▶ _Exercise_: Retype the material in full, keeping every word the same.

□ □ □ □

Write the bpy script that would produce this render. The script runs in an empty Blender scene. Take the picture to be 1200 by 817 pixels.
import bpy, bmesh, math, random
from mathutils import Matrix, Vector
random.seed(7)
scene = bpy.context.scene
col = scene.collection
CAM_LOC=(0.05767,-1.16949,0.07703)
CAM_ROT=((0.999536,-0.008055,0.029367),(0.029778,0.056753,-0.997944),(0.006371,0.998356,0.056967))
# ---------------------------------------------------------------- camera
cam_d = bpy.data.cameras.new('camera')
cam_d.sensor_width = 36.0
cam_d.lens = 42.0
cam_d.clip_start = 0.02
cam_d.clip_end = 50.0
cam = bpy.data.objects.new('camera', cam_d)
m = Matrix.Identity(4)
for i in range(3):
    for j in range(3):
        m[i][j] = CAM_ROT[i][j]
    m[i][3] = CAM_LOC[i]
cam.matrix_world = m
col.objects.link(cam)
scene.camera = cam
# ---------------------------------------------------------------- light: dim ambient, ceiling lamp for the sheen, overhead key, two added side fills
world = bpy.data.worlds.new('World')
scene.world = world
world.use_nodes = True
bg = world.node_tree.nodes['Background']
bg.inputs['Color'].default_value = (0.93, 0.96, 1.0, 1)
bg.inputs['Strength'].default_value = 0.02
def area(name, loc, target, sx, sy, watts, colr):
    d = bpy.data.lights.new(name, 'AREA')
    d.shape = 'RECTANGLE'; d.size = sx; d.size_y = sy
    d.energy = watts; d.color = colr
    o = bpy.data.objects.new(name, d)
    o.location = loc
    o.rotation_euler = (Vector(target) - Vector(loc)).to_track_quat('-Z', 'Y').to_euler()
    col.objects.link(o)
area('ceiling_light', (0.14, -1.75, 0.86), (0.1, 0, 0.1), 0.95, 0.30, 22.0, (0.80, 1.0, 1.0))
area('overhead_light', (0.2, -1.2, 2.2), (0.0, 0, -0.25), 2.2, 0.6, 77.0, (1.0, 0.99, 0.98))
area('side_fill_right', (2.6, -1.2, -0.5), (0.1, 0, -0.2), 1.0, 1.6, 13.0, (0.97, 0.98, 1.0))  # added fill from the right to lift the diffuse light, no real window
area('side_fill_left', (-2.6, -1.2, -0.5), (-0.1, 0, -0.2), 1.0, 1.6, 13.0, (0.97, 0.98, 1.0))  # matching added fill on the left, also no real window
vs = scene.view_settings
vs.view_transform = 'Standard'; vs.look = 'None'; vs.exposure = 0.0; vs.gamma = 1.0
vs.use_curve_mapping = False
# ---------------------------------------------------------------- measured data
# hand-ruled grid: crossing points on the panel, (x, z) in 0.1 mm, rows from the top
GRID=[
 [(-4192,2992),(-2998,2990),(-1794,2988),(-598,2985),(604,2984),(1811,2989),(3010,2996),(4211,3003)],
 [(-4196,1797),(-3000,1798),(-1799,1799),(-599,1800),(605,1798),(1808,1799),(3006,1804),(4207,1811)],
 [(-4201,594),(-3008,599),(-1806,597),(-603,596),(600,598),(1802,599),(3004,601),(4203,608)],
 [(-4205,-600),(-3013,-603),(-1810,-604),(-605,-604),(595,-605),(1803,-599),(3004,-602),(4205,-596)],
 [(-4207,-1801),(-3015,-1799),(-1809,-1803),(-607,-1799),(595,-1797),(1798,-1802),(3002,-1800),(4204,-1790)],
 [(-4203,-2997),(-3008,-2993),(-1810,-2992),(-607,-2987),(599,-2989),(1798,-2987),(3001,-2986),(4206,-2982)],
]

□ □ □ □

▶ _Result_:
Write the bpy script that would produce this render. The script runs in an empty Blender scene. Take the picture to be 1200 by 817 pixels.
import bpy, bmesh, math, random
from mathutils import Matrix, Vector
random.seed(7)
scene = bpy.context.scene
col = scene.collection
CAM_LOC=(0.05767,-1.16949,0.07703)
CAM_ROT=((0.999536,-0.008055,0.029367),(0.029778,0.056753,-0.997944),(0.006371,0.998356,0.056967))
# ---------------------------------------------------------------- camera
cam_d = bpy.data.cameras.new('camera')
cam_d.sensor_width = 36.0
cam_d.lens = 42.0
cam_d.clip_start = 0.02
cam_d.clip_end = 50.0
cam = bpy.data.objects.new('camera', cam_d)
m = Matrix.Identity(4)
for i in range(3):
    for j in range(3):
        m[i][j] = CAM_ROT[i][j]
    m[i][3] = CAM_LOC[i]
cam.matrix_world = m
col.objects.link(cam)
scene.camera = cam
# ---------------------------------------------------------------- light: dim ambient, ceiling lamp for the sheen, overhead key, two added side fills
world = bpy.data.worlds.new('World')
scene.world = world
world.use_nodes = True
bg = world.node_tree.nodes['Background']
bg.inputs['Color'].default_value = (0.93, 0.96, 1.0, 1)
bg.inputs['Strength'].default_value = 0.02
def area(name, loc, target, sx, sy, watts, colr):
    d = bpy.data.lights.new(name, 'AREA')
    d.shape = 'RECTANGLE'; d.size = sx; d.size_y = sy
    d.energy = watts; d.color = colr
    o = bpy.data.objects.new(name, d)
    o.location = loc
    o.rotation_euler = (Vector(target) - Vector(loc)).to_track_quat('-Z', 'Y').to_euler()
    col.objects.link(o)
area('ceiling_light', (0.14, -1.75, 0.86), (0.1, 0, 0.1), 0.95, 0.30, 22.0, (0.80, 1.0, 1.0))
area('overhead_light', (0.2, -1.2, 2.2), (0.0, 0, -0.25), 2.2, 0.6, 77.0, (1.0, 0.99, 0.98))
area('side_fill_right', (2.6, -1.2, -0.5), (0.1, 0, -0.2), 1.0, 1.6, 13.0, (0.97, 0.98, 1.0))  # added fill from the right to lift the diffuse light, no real window
area('side_fill_left', (-2.6, -1.2, -0.5), (-0.1, 0, -0.2), 1.0, 1.6, 13.0, (0.97, 0.98, 1.0))  # matching added fill on the left, also no real window
vs = scene.view_settings
vs.view_transform = 'Standard'; vs.look = 'None'; vs.exposure = 0.0; vs.gamma = 1.0
vs.use_curve_mapping = False
# ---------------------------------------------------------------- measured data
# hand-ruled grid: crossing points on the panel, (x, z) in 0.1 mm, rows from the top
GRID=[
 [(-4192,2992),(-2998,2990),(-1794,2988),(-598,2985),(604,2984),(1811,2989),(3010,2996),(4211,3003)],
 [(-4196,1797),(-3000,1798),(-1799,1799),(-599,1800),(605,1798),(1808,1799),(3006,1804),(4207,1811)],
 [(-4201,594),(-3008,599),(-1806,597),(-603,596),(600,598),(1802,599),(3004,601),(4203,608)],
 [(-4205,-600),(-3013,-603),(-1810,-604),(-605,-604),(595,-605),(1803,-599),(3004,-602),(4205,-596)],
 [(-4207,-1801),(-3015,-1799),(-1809,-1803),(-607,-1799),(595,-1797),(1798,-1802),(3002,-1800),(4204,-1790)],
 [(-4203,-2997),(-3008,-2993),(-1810,-2992),(-607,-2987),(599,-2989),(1798,-2987),(3001,-2986),(4206,-2982)],
]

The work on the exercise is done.